Le poids des deux bâts, qui n’était que de seize livres, n’avait rien d’écrasant ; mais il suffisait pour dégoûter de la vie mon tailleur, qui le voyait avec désespoir s’ajouter aux longues étapes que nous avions en perspective. Abdoul se jeta la face contre terre, me baisa les pieds et me conjura, au nom de Dieu, d’autoriser son départ.
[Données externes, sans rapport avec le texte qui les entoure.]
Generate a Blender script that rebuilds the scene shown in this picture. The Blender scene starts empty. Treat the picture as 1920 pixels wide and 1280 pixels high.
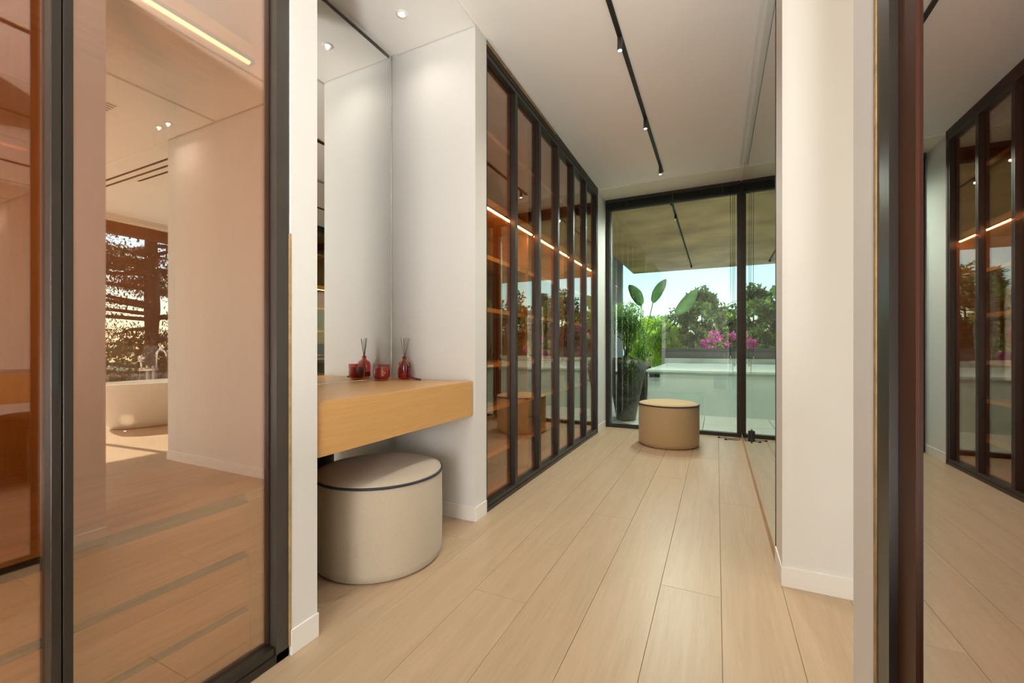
import bpy, bmesh, math, random
from mathutils import Vector, Matrix
random.seed(7)
PI = math.pi
sc = bpy.context.scene
COL = sc.collection

# ------------------------------------------------------------------ camera
cam_d = bpy.data.cameras.new('camera')
cam = bpy.data.objects.new('camera', cam_d)
COL.objects.link(cam)
cam_d.lens = 15.0
cam_d.sensor_width = 36.0
cam_d.clip_start = 0.02
cam_d.clip_end = 500
cam_d.shift_y = 11.0 / 1920.0
cam.location = (0.0, 0.0, 0.95)
cam.rotation_euler = (PI / 2, 0, math.atan(0.48))
sc.camera = cam

# ------------------------------------------------------------------ world, sun, daylight
w = bpy.data.worlds.new('world'); sc.world = w; w.use_nodes = True
nt = w.node_tree; nt.nodes.clear()
sky = nt.nodes.new('ShaderNodeTexSky'); sky.sky_type = 'NISHITA'
sky.sun_disc = False; sky.sun_elevation = math.radians(42); sky.sun_rotation = math.radians(95)
sky.air_density = 1.2; sky.dust_density = 0.4; sky.ozone_density = 1.0
bg = nt.nodes.new('ShaderNodeBackground'); bg.inputs['Strength'].default_value = 0.30
wo = nt.nodes.new('ShaderNodeOutputWorld')
nt.links.new(sky.outputs[0], bg.inputs[0]); nt.links.new(bg.outputs[0], wo.inputs[0])

def light(name, kind, loc, energy, color=(1, 1, 1), rot=(0, 0, 0), **kw):
    d = bpy.data.lights.new(name, kind); d.energy = energy; d.color = color
    for k, v in kw.items(): setattr(d, k, v)
    o = bpy.data.objects.new(name, d); COL.objects.link(o)
    o.location = loc; o.rotation_euler = rot
    return o
_sun_dir = Vector((math.cos(math.radians(42)) * 0.99, math.cos(math.radians(42)) * -0.08, math.sin(math.radians(42))))
sun = light('sun', 'SUN', (20, 6, 18), 11.0, (1.0, 0.95, 0.88), angle=math.radians(0.6))
sun.rotation_euler = _sun_dir.to_track_quat('Z', 'Y').to_euler()
# added area fills standing in for daylight at unseen side-room windows
light('bedroom_daylight_fill', 'AREA', (1.35, -4.92, 1.30), 150, (1.0, 0.98, 0.95), (PI / 2, 0, 0),
      shape='RECTANGLE', size=1.5, size_y=2.4)
light('bathroom_daylight_fill', 'AREA', (3.0, -1.93, 1.35), 85, (1.0, 0.98, 0.95), (PI / 2, 0, 0),
      shape='RECTANGLE', size=2.8, size_y=2.3)

sc.view_settings.view_transform = 'Standard'
sc.view_settings.look = 'None'
sc.view_settings.gamma = 1.0
sc.view_settings.use_curve_mapping = False
sc.view_settings.exposure = 0.24
sc.cycles.max_bounces = 14
sc.cycles.diffuse_bounces = 6
sc.cycles.glossy_bounces = 8
sc.cycles.transparent_max_bounces = 24
sc.cycles.transmission_bounces = 8
sc.cycles.sample_clamp_indirect = 6.0
sc.cycles.caustics_reflective = False
sc.cycles.caustics_refractive = False

# ------------------------------------------------------------------ materials
def newmat(name):
    m = bpy.data.materials.new(name); m.use_nodes = True
    t = m.node_tree; t.nodes.clear()
    o = t.nodes.new('ShaderNodeOutputMaterial')
    return m, t, o
def N(t, kind, **kw):
    n = t.nodes.new('ShaderNode' + kind)
    for k, v in kw.items():
        if k in n.inputs: n.inputs[k].default_value = v
        else: setattr(n, k, v)
    return n
def plain(name, col, rough=0.5, metal=0.0, spec=0.5, var=0.03, scale=6.0, bump=0.0, bscale=200.0):
    m, t, o = newmat(name)
    p = N(t, 'BsdfPrincipled', Roughness=rough, Metallic=metal)
    p.inputs['Specular IOR Level'].default_value = spec
    tc = N(t, 'TexCoord'); no = N(t, 'TexNoise', Scale=scale, Detail=3.0)
    t.links.new(tc.outputs['Object'], no.inputs['Vector'])
    r = N(t, 'ValToRGB')
    r.color_ramp.elements[0].position = 0.3; r.color_ramp.elements[1].position = 0.7
    r.color_ramp.elements[0].color = (*[max(0, c * (1 - var)) for c in col], 1)
    r.color_ramp.elements[1].color = (*[min(1, c * (1 + var)) for c in col], 1)
    t.links.new(no.outputs[0], r.inputs[0]); t.links.new(r.outputs[0], p.inputs['Base Color'])
    if bump:
        n2 = N(t, 'TexNoise', Scale=bscale, Detail=2.0); b = N(t, 'Bump', Strength=bump, Distance=0.002)
        t.links.new(tc.outputs['Object'], n2.inputs['Vector'])
        t.links.new(n2.outputs[0], b.inputs['Height']); t.links.new(b.outputs[0], p.inputs['Normal'])
    t.links.new(p.outputs[0], o.inputs[0])
    return m
def wood(name, c1, c2, axis='y', rough=0.45, objvar=0.0, spec=0.35, fine=1.0, rings=True):
    m, t, o = newmat(name)
    p = N(t, 'BsdfPrincipled', Roughness=rough); p.inputs['Specular IOR Level'].default_value = spec
    tc = N(t, 'TexCoord'); oi = N(t, 'ObjectInfo')
    off = N(t, 'VectorMath', operation='SCALE'); off.inputs[0].default_value = (13.7, 7.1, 3.3)
    t.links.new(oi.outputs['Random'], off.inputs['Scale'])
    ad = N(t, 'VectorMath', operation='ADD')
    t.links.new(tc.outputs['Object'], ad.inputs[0])
    if objvar: t.links.new(off.outputs[0], ad.inputs[1])
    sc_ = {'x': (0.9, 14, 14), 'y': (14, 0.9, 14), 'z': (14, 14, 0.9)}[axis]
    mp = N(t, 'Mapping'); mp.inputs['Scale'].default_value = sc_
    t.links.new(ad.outputs[0], mp.inputs['Vector'])
    n1 = N(t, 'TexNoise', Scale=0.8 * fine, Detail=2.0, Distortion=0.4)
    t.links.new(mp.outputs[0], n1.inputs['Vector'])
    wv = N(t, 'MATH' if False else 'Math', operation='MULTIPLY'); wv.inputs[1].default_value = 26.0
    t.links.new(n1.outputs[0], wv.inputs[0])
    sn = N(t, 'Math', operation='SINE'); t.links.new(wv.outputs[0], sn.inputs[0])
    n2 = N(t, 'TexNoise', Scale=9.0 * fine, Detail=3.0); t.links.new(mp.outputs[0], n2.inputs['Vector'])
    a1 = N(t, 'Math', operation='MULTIPLY_ADD'); a1.inputs[1].default_value = 0.14 if rings else 0.05; a1.inputs[2].default_value = 0.0
    t.links.new(sn.outputs[0], a1.inputs[0])
    a2 = N(t, 'Math', operation='MULTIPLY_ADD'); a2.inputs[1].default_value = 0.9
    t.links.new(n2.outputs[0], a2.inputs[0]); t.links.new(a1.outputs[0], a2.inputs[2])
    r = N(t, 'ValToRGB')
    r.color_ramp.elements[0].position = 0.15; r.color_ramp.elements[1].position = 0.75
    r.color_ramp.elements[0].color = (*c1, 1); r.color_ramp.elements[1].color = (*c2, 1)
    t.links.new(a2.outputs[0], r.inputs[0])
    last = r.outputs[0]
    if objvar:
        hs = N(t, 'HueSaturation')
        mr = N(t, 'MapRange'); mr.inputs['To Min'].default_value = 1 - objvar; mr.inputs['To Max'].default_value = 1 + objvar
        t.links.new(oi.outputs['Random'], mr.inputs['Value']); t.links.new(mr.outputs[0], hs.inputs['Value'])
        t.links.new(last, hs.inputs['Color']); last = hs.outputs[0]
    t.links.new(last, p.inputs['Base Color'])
    b = N(t, 'Bump', Strength=0.06, Distance=0.001); t.links.new(n2.outputs[0], b.inputs['Height']); t.links.new(b.outputs[0], p.inputs['Normal'])
    t.links.new(p.outputs[0], o.inputs[0])
    return m
def coated_glass(name, tint, r0, rgraze=0.5, rcol=(1, 1, 1)):
    # a thin pane: part of the light passes, tinted; part is mirrored, more at a grazing angle
    m, t, o = newmat(name)
    tr = N(t, 'BsdfTransparent'); tr.inputs[0].default_value = (*tint, 1)
    gl = N(t, 'BsdfGlossy', Roughness=0.0); gl.inputs[0].default_value = (*rcol, 1)
    lw = N(t, 'LayerWeight', Blend=0.5)
    pw = N(t, 'Math', operation='POWER'); pw.inputs[1].default_value = 3.0
    t.links.new(lw.outputs['Facing'], pw.inputs[0])
    ma = N(t, 'Math', operation='MULTIPLY_ADD'); ma.inputs[1].default_value = rgraze; ma.inputs[2].default_value = r0
    t.links.new(pw.outputs[0], ma.inputs[0])
    mx = N(t, 'MixShader'); t.links.new(ma.outputs[0], mx.inputs[0])
    t.links.new(tr.outputs[0], mx.inputs[1]); t.links.new(gl.outputs[0], mx.inputs[2])
    t.links.new(mx.outputs[0], o.inputs[0])
    return m
def mirror_mat(name, col):
    m, t, o = newmat(name)
    gl = N(t, 'BsdfGlossy', Roughness=0.0); gl.inputs[0].default_value = (*col, 1)
    t.links.new(gl.outputs[0], o.inputs[0]); return m
def emit(name, col, s):
    m, t, o = newmat(name)
    e = N(t, 'Emission', Strength=s); e.inputs[0].default_value = (*col, 1)
    t.links.new(e.outputs[0], o.inputs[0]); return m
def leafmat(name, ca, cb, trans=0.45, scale=3.0, rough=0.45):
    m, t, o = newmat(name)
    tc = N(t, 'TexCoord'); no = N(t, 'TexNoise', Scale=scale, Detail=4.0)
    t.links.new(tc.outputs['Object'], no.inputs['Vector'])
    r = N(t, 'ValToRGB'); r.color_ramp.elements[0].position = 0.35; r.color_ramp.elements[1].position = 0.65
    r.color_ramp.elements[0].color = (*ca, 1); r.color_ramp.elements[1].color = (*cb, 1)
    t.links.new(no.outputs[0], r.inputs[0])
    p = N(t, 'BsdfPrincipled', Roughness=rough); t.links.new(r.outputs[0], p.inputs['Base Color'])
    tl = N(t, 'BsdfTranslucent'); t.links.new(r.outputs[0], tl.inputs[0])
    mx = N(t, 'MixShader'); mx.inputs[0].default_value = trans
    t.links.new(p.outputs[0], mx.inputs[1]); t.links.new(tl.outputs[0], mx.inputs[2])
    t.links.new(mx.outputs[0], o.inputs[0]); return m
def fabric(name, c1, c2, scale=260.0):
    m, t, o = newmat(name)
    p = N(t, 'BsdfPrincipled', Roughness=0.9); p.inputs['Specular IOR Level'].default_value = 0.15
    p.inputs['Sheen Weight'].default_value = 0.25
    tc = N(t, 'TexCoord')
    ma = N(t, 'Mapping'); ma.inputs['Scale'].default_value = (1, 1, 7); t.links.new(tc.outputs['Object'], ma.inputs[0])
    mb = N(t, 'Mapping'); mb.inputs['Scale'].default_value = (5, 5, 0.6); t.links.new(tc.outputs['Object'], mb.inputs[0])
    na = N(t, 'TexNoise', Scale=scale * 0.14, Detail=3.0); nb = N(t, 'TexNoise', Scale=scale * 0.2, Detail=3.0)
    t.links.new(ma.outputs[0], na.inputs[0]); t.links.new(mb.outputs[0], nb.inputs[0])
    av = N(t, 'Math', operation='ADD'); t.links.new(na.outputs[0], av.inputs[0]); t.links.new(nb.outputs[0], av.inputs[1])
    hf = N(t, 'Math', operation='MULTIPLY'); hf.inputs[1].default_value = 0.5; t.links.new(av.outputs[0], hf.inputs[0])
    r = N(t, 'ValToRGB'); r.color_ramp.elements[0].position = 0.35; r.color_ramp.elements[1].position = 0.65
    r.color_ramp.elements[0].color = (*c1, 1); r.color_ramp.elements[1].color = (*c2, 1)
    t.links.new(hf.outputs[0], r.inputs[0]); t.links.new(r.outputs[0], p.inputs['Base Color'])
    b = N(t, 'Bump', Strength=0.35, Distance=0.002); t.links.new(hf.outputs[0], b.inputs['Height']); t.links.new(b.outputs[0], p.inputs['Normal'])
    t.links.new(p.outputs[0], o.inputs[0]); return m
def clearglass(name, col, ior=1.45):
    m, t, o = newmat(name)
    p = N(t, 'BsdfPrincipled', Roughness=0.02, IOR=ior); p.inputs['Base Color'].default_value = (*col, 1)
    p.inputs['Transmission Weight'].default_value = 1.0
    t.links.new(p.outputs[0], o.inputs[0]); return m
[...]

L’expérience que j’avais acquise en Abyssinie, pendant la campagne anglaise, au sujet des Hindous, des coulies, des Malabarais, me dictait ce qu’il fallait faire. J’accordai immédiatement l’autorisation demandée ; car je n’étais pas moins las de mon fainéant que ce dernier prétendait l’être de sa pénible existence. Mais Abdoul ne se souciait pas de rester seul dans la jungle, et me dit qu’il entendait ne se séparer de moi que quand il serait dans l’Ouyananyembé.

« Allez-y d’abord, répondis-je ; nous verrons ensuite. En attendant, vous porterez les selles pour payer la nourriture que vous mangerez d’ici là.

— Êtes-vous sans miséricorde ? s’écria-t-il d’une voix suppliante.

— Oui, pour un lâche tel que vous, paresseux que vous êtes, » répondis-je en accompagnant ces mots d’une volée de coups de fouet qui ressuscitèrent le moribond, et qui le rendirent à la vie active.

Ce jour-là, je le confesse, j’étais de mauvaise humeur. Moi aussi j’étais fatigué ; et le kirangozi, arrivant sur ces entrefaites, eut sa part de reproches.

Je n’avais pas, comme Burton, un Kidogo, sachant se faire obéir.